M, 116 minutes
5 Stars
Review by Jane © Freebury
In startling opening scenes, a boy trying to escape from police is felled by a boomerang, bundled into a sack and loaded onto a goods train. He is headed for a place where they will train him to wear a shirt, shorts and sandals, comb his hair, eat his meals with cutlery, and sleep atop his bed rather than beneath it.
His journey from country, somewhere in remote Australia, ends at a Catholic orphanage among hills of rich arable land. In the dead of night, the dark-skinned boy with hair the colour of barley (striking newcomer Aswan Reid), is dumped there at the door. The bell is rung and he is assigned a spot in a dormitory with other Indigenous orphan kids.
It could be end-of-story, were it not for the fact that this is a boy who won’t be subdued, whose table manners will be worse than ever by the end and he will refuse to use the English language. The results will not please the Chief Protector of Aborigines in 1940s wartime Australia.
The journey that opens the film is told with elegance and economy in beautifully composed images by the filmmaker Warwick Thornton, in a celebration of the unique beauty of the Australian landscape. Writer-director Thornton, whose outstanding first feature was Samson & Delilah, was, as usual, cinematographer on the shoot that took place near the Clare Valley in South Australia.
As luck would have it, the newly arrived nine-year-old is entrusted into the care of Sister Eileen, a nun with an impulse for subversion played by Cate Blanchett, and a pair of kindly Indigenous carers, Sister Mum (Deborah Mailman) and George (Wayne Blair). Baptism will be delayed and he will be just New Boy for now, joining other boys being inducted into the ways of the white community.
When Sister Mum makes a valiant and humourous effort to show the New Boy how to use a pit toilet, he continues to prefer the fields. Who can blame him, really? On the other hand, there are clearly some inducements to behave, like marmalade spread on fresh bread, and the motherly affections of Sister Mum. But it’s not long before George recognises the “lizard eater a long way from home” in the new arrival.
A spinning arc of sparkling light. What to make of this?
Last place in the boys’ pecking order is not the place to be, but the New Boy gets this sorted quite by accident rather than design, because he is fair and he is kind. Not because of the way he can summon an awesome special power into the palm of his hand, a spinning arc of sparkling light. What do we make of this?

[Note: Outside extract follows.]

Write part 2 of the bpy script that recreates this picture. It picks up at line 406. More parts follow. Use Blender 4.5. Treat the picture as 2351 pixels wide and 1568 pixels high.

Without wishing to be too literal, it seems to vaguely signify the New Boy’s access to his cultural heritage. Though some may baulk at the supernatural scenes or wonder why he is given special treatment by Sister Eileen, while the other boys get their tasks.
Newcomer Aswah Reid is a natural with promise, though he hasn’t a lot to say besides ‘amen’
Newcomer Reid is a natural performer with much promise, though like the two lead characters in Thornton’s Samson & Delilah, he hasn’t a lot to say besides “amen”. The young actors in the roles of fellow wards of the state, undergoing apprenticeship for future induction into the workforce, are very good too.
Blanchett, also one of the producers, is a hoot as renegade nun with a penchant for wine when no one is looking, and letting fly with bad language when it suits. A broad and uninflected Aussie accent is something we haven’t heard much from her for many years.
While some sceptical filmgoers will find the use of Catholic iconography ambiguous here, The New Boy is not tied to naturalism but free to choose its own way. An invitee to Cannes this year, it is a bold, enchanting experience, glorious to look at and enrichened by the atmospheric musical score from Nick Cave and Warren Ellis.
Back in 2009, Samson & Delilah was a 5-star film for me, and now The New Boy reaches similar levels. How interesting to hear that the filmmaker went to boarding school at the age of just 13, a tender age to encounter a statue of the crucifixion, a representation that is disturbing. It isn’t any wonder that New Boy wanted to give it a big hug, like the hug he gives that giant river red gum.